EXERCISE GOAL: Don't include pictures. Quote the lines below from the first through the line that contains "bg.inputs[1].default_value = 6.4".

___ DATA SECTION

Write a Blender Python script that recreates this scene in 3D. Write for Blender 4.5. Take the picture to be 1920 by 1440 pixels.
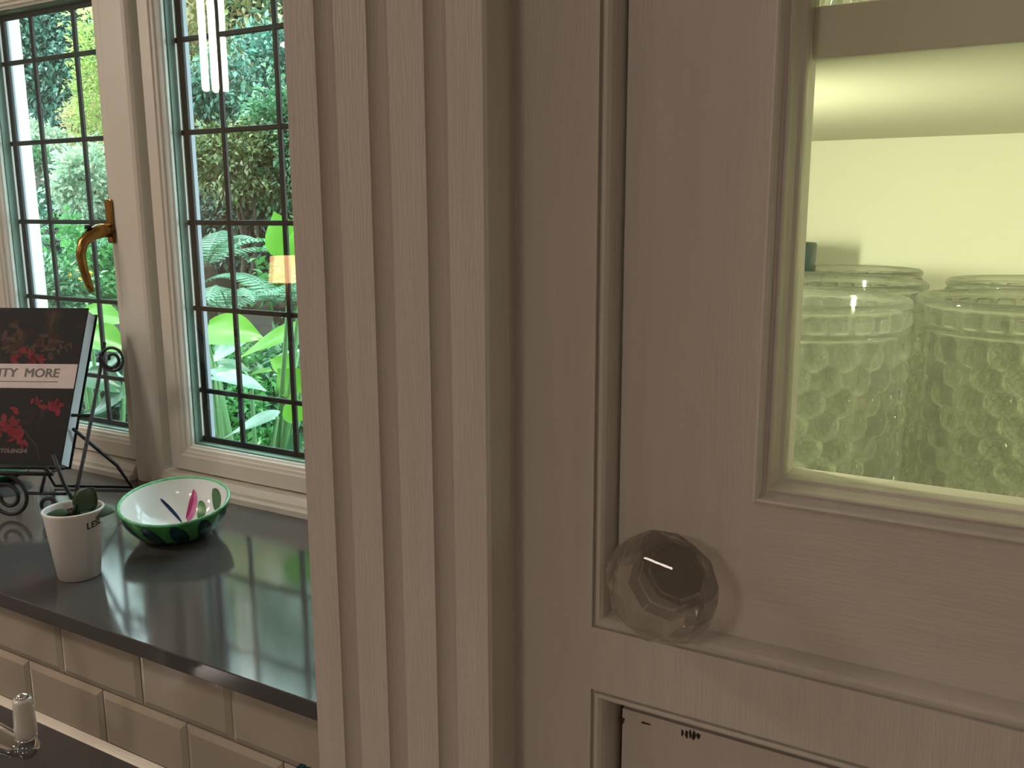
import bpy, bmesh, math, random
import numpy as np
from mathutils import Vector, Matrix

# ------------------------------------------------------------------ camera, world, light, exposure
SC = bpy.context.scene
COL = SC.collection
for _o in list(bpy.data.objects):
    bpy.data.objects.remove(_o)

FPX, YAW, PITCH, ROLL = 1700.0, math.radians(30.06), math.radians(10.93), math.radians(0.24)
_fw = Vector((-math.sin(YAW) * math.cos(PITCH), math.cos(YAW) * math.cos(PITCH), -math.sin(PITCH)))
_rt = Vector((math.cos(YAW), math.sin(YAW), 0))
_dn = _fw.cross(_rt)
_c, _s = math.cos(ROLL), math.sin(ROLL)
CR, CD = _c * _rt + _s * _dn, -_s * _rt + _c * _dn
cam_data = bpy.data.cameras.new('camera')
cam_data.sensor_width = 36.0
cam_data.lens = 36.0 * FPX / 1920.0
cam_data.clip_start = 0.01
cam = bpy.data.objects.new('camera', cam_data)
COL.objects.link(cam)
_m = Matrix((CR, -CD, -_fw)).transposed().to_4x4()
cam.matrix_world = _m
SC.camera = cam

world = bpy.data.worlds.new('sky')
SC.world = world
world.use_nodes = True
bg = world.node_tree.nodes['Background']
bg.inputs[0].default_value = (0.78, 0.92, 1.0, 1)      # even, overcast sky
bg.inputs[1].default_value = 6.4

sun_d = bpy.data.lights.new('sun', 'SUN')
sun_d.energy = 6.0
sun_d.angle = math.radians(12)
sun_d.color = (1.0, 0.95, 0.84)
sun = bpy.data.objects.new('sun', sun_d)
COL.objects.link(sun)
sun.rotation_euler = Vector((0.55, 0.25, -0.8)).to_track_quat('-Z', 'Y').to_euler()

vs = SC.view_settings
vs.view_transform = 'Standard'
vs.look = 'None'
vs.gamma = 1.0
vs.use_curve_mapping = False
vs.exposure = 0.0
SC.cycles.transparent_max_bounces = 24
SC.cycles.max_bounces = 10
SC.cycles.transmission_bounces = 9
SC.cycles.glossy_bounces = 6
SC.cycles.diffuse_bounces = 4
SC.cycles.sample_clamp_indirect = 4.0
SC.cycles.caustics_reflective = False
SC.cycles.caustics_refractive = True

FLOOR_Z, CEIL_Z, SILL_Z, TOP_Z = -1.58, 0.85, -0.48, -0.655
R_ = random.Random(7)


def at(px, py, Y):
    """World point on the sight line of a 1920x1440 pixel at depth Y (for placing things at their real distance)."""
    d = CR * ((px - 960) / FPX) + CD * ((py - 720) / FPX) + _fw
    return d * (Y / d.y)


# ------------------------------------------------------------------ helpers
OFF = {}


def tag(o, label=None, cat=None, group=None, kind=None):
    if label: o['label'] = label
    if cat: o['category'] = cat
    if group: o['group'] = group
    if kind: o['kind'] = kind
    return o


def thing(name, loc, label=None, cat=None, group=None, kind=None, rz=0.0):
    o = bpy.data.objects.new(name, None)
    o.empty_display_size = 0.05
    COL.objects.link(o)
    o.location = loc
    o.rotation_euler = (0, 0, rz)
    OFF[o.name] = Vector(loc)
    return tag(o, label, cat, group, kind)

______

SOLUTION TO THIS TASK:
Write a Blender Python script that recreates this scene in 3D. Write for Blender 4.5. Take the picture to be 1920 by 1440 pixels.
import bpy, bmesh, math, random
import numpy as np
from mathutils import Vector, Matrix

# ------------------------------------------------------------------ camera, world, light, exposure
SC = bpy.context.scene
COL = SC.collection
for _o in list(bpy.data.objects):
    bpy.data.objects.remove(_o)

FPX, YAW, PITCH, ROLL = 1700.0, math.radians(30.06), math.radians(10.93), math.radians(0.24)
_fw = Vector((-math.sin(YAW) * math.cos(PITCH), math.cos(YAW) * math.cos(PITCH), -math.sin(PITCH)))
_rt = Vector((math.cos(YAW), math.sin(YAW), 0))
_dn = _fw.cross(_rt)
_c, _s = math.cos(ROLL), math.sin(ROLL)
CR, CD = _c * _rt + _s * _dn, -_s * _rt + _c * _dn
cam_data = bpy.data.cameras.new('camera')
cam_data.sensor_width = 36.0
cam_data.lens = 36.0 * FPX / 1920.0
cam_data.clip_start = 0.01
cam = bpy.data.objects.new('camera', cam_data)
COL.objects.link(cam)
_m = Matrix((CR, -CD, -_fw)).transposed().to_4x4()
cam.matrix_world = _m
SC.camera = cam

world = bpy.data.worlds.new('sky')
SC.world = world
world.use_nodes = True
bg = world.node_tree.nodes['Background']
bg.inputs[0].default_value = (0.78, 0.92, 1.0, 1)      # even, overcast sky
bg.inputs[1].default_value = 6.4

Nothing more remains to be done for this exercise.